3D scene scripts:

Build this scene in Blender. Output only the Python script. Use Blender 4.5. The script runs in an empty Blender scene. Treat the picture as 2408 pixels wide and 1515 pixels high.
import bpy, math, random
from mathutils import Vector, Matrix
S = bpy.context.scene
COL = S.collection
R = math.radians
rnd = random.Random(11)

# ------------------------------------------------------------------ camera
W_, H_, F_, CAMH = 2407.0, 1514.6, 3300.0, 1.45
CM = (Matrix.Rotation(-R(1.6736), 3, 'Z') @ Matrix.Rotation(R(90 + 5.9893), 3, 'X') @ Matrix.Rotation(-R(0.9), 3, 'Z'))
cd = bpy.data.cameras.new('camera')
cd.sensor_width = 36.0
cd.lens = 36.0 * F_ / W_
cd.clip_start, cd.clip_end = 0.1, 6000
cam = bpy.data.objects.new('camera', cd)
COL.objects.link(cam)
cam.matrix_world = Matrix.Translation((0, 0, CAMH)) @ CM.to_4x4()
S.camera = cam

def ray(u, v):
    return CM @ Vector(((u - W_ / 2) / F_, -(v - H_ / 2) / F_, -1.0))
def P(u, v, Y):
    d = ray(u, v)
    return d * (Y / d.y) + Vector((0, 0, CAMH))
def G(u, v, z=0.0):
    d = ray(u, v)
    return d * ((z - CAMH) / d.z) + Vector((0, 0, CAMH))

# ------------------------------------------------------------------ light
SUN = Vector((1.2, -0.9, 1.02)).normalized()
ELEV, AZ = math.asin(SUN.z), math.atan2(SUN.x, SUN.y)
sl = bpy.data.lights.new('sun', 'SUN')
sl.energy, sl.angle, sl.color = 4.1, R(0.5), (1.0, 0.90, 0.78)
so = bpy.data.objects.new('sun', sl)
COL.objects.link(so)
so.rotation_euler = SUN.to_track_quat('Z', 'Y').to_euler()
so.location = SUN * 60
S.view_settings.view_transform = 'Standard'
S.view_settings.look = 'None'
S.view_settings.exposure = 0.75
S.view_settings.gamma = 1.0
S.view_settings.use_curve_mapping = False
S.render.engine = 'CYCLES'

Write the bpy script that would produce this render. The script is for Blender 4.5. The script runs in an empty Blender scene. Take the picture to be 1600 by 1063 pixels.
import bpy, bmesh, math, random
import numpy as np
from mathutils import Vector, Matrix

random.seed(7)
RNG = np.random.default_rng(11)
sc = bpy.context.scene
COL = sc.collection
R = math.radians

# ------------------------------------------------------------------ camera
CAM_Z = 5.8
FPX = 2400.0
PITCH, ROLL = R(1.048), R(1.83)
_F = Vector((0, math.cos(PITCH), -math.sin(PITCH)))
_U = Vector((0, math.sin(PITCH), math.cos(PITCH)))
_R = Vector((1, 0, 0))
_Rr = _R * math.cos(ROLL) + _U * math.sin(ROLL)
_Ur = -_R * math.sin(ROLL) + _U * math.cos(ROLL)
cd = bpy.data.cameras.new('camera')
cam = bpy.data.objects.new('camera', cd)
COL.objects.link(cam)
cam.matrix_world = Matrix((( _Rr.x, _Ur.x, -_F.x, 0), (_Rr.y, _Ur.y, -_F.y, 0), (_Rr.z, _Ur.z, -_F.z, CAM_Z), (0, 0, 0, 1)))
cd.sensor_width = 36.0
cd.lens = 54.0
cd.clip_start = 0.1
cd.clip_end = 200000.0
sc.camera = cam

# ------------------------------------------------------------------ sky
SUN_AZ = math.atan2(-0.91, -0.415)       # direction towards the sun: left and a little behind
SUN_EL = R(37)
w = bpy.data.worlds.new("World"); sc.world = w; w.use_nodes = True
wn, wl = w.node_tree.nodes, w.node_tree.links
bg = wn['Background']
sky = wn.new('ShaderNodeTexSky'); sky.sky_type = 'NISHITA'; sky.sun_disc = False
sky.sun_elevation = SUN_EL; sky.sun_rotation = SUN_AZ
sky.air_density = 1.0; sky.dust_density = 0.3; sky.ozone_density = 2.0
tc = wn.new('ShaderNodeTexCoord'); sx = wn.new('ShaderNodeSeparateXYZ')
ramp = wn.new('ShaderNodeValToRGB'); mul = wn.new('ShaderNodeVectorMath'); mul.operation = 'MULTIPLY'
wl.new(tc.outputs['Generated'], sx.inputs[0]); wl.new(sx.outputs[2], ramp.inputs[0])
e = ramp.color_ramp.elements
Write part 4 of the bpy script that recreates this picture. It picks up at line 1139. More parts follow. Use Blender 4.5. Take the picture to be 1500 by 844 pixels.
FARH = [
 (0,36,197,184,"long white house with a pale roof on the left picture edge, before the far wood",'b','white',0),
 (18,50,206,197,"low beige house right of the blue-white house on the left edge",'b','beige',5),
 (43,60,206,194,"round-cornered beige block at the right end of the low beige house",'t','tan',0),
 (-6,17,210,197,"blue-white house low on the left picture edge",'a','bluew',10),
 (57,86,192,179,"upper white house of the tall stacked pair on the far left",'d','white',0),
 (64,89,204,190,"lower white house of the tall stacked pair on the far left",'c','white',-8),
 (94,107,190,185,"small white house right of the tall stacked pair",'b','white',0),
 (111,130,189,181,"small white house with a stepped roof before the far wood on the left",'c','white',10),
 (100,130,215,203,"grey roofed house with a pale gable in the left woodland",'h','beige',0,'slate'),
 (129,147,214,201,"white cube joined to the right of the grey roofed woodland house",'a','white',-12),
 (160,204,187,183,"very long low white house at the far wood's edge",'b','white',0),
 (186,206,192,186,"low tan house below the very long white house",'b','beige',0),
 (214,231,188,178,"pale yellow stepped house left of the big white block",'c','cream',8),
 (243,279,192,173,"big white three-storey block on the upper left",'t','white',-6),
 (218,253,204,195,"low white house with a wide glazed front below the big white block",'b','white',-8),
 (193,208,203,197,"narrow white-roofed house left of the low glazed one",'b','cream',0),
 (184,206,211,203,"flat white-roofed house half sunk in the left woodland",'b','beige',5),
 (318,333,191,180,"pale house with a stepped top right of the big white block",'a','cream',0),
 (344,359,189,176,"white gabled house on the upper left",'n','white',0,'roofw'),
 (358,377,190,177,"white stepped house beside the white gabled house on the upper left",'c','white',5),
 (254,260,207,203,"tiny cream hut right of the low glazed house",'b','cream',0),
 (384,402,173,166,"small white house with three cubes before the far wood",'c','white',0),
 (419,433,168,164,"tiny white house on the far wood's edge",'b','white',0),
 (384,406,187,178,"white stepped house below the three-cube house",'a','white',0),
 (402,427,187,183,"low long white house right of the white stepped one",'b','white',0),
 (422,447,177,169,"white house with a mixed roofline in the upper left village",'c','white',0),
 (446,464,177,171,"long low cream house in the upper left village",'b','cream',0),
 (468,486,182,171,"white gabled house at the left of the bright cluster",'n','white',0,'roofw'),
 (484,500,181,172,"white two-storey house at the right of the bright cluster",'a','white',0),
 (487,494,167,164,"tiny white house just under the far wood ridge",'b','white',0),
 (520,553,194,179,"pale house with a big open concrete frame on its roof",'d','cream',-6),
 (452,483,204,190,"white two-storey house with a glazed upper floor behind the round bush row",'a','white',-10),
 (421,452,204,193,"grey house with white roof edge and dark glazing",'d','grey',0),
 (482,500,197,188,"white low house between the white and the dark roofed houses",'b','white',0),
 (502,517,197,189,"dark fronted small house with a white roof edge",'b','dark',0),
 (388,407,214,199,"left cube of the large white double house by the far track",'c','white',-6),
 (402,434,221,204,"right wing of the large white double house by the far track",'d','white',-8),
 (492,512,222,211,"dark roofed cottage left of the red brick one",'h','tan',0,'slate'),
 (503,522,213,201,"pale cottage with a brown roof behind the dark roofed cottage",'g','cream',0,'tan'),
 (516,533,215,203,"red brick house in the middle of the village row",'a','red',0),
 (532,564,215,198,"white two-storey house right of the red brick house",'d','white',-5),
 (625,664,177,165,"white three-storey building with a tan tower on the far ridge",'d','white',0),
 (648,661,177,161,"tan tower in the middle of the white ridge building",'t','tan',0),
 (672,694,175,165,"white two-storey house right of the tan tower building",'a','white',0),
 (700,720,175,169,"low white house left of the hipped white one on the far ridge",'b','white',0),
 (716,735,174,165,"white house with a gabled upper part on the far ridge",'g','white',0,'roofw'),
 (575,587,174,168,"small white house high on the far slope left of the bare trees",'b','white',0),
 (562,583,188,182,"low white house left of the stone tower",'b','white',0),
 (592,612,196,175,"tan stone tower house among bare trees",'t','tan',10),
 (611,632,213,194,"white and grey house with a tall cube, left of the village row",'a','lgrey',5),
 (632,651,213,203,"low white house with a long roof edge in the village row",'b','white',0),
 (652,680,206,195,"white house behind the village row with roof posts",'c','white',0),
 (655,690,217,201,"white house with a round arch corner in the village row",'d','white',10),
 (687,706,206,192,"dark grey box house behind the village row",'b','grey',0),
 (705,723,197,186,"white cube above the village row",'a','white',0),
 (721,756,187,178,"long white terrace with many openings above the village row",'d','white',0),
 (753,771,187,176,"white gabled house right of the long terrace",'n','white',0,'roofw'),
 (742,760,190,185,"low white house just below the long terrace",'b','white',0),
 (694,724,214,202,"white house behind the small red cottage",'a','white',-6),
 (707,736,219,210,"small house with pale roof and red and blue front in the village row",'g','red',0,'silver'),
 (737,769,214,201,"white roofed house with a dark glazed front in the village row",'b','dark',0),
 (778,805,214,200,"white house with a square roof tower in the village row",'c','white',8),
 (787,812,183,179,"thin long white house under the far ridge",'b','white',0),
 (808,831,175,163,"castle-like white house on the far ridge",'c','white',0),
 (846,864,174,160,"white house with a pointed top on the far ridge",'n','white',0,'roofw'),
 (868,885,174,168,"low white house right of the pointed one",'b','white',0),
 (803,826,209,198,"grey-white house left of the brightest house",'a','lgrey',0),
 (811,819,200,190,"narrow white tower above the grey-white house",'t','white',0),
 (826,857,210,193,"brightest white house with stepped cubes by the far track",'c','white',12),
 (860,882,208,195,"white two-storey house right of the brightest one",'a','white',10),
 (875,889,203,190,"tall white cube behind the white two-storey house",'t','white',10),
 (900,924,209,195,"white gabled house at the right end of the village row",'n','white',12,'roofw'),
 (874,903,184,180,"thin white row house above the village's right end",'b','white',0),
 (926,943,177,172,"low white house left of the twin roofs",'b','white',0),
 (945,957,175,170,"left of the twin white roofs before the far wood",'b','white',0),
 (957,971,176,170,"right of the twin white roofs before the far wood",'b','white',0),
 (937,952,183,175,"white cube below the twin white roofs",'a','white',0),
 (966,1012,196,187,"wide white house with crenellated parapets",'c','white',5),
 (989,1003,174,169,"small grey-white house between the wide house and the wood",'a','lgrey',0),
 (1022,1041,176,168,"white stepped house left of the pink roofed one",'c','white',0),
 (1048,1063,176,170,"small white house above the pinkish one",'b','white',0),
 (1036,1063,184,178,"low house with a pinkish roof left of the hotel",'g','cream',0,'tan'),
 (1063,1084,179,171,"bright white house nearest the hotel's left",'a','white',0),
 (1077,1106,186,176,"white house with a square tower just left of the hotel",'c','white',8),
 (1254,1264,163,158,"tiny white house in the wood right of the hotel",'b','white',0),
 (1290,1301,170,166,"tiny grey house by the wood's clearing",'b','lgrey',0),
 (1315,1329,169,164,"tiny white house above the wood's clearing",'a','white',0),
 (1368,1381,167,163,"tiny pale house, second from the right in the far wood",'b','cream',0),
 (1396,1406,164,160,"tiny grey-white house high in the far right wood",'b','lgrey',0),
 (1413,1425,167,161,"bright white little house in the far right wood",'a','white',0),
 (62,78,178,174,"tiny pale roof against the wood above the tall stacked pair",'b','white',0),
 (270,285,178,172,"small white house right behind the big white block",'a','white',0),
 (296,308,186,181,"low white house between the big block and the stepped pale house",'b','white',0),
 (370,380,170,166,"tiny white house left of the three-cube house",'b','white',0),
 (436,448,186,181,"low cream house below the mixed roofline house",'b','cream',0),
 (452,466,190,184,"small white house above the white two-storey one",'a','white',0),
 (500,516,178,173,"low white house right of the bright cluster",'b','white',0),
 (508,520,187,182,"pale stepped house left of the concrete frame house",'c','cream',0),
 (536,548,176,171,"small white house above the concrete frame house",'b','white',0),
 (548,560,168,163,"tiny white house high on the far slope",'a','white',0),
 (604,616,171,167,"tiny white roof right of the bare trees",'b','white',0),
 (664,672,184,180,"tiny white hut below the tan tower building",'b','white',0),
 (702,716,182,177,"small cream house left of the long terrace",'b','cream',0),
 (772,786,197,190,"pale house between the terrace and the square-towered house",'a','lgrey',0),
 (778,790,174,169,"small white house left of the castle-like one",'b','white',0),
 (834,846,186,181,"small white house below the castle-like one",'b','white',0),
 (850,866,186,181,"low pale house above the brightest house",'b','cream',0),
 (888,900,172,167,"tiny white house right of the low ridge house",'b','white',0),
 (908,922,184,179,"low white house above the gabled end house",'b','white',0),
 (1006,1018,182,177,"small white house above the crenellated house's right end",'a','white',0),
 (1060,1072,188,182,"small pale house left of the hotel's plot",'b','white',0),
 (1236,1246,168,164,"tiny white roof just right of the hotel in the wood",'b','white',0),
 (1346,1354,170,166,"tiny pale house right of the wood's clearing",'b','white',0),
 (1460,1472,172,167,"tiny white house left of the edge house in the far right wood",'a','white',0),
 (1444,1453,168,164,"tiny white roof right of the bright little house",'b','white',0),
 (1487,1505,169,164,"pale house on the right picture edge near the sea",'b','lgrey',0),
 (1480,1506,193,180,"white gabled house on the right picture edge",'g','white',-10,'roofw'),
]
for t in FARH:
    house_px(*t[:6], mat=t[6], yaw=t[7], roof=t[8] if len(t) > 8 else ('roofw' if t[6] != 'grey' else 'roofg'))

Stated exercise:
Begin with the first line of the records and reproduce each line as is, ending with the line that holds "S.render.engine = 'CYCLES'".

Reply to the exercise:
Build this scene in Blender. Output only the Python script. Use Blender 4.5. The script runs in an empty Blender scene. Treat the picture as 2408 pixels wide and 1515 pixels high.
import bpy, math, random
from mathutils import Vector, Matrix
S = bpy.context.scene
COL = S.collection
R = math.radians
rnd = random.Random(11)

# ------------------------------------------------------------------ camera
W_, H_, F_, CAMH = 2407.0, 1514.6, 3300.0, 1.45
CM = (Matrix.Rotation(-R(1.6736), 3, 'Z') @ Matrix.Rotation(R(90 + 5.9893), 3, 'X') @ Matrix.Rotation(-R(0.9), 3, 'Z'))
cd = bpy.data.cameras.new('camera')
cd.sensor_width = 36.0
cd.lens = 36.0 * F_ / W_
cd.clip_start, cd.clip_end = 0.1, 6000
cam = bpy.data.objects.new('camera', cd)
COL.objects.link(cam)
cam.matrix_world = Matrix.Translation((0, 0, CAMH)) @ CM.to_4x4()
S.camera = cam

def ray(u, v):
    return CM @ Vector(((u - W_ / 2) / F_, -(v - H_ / 2) / F_, -1.0))
def P(u, v, Y):
    d = ray(u, v)
    return d * (Y / d.y) + Vector((0, 0, CAMH))
def G(u, v, z=0.0):
    d = ray(u, v)
    return d * ((z - CAMH) / d.z) + Vector((0, 0, CAMH))

# ------------------------------------------------------------------ light
SUN = Vector((1.2, -0.9, 1.02)).normalized()
ELEV, AZ = math.asin(SUN.z), math.atan2(SUN.x, SUN.y)
sl = bpy.data.lights.new('sun', 'SUN')
sl.energy, sl.angle, sl.color = 4.1, R(0.5), (1.0, 0.90, 0.78)
so = bpy.data.objects.new('sun', sl)
COL.objects.link(so)
so.rotation_euler = SUN.to_track_quat('Z', 'Y').to_euler()
so.location = SUN * 60
S.view_settings.view_transform = 'Standard'
S.view_settings.look = 'None'
S.view_settings.exposure = 0.75
S.view_settings.gamma = 1.0
S.view_settings.use_curve_mapping = False
S.render.engine = 'CYCLES'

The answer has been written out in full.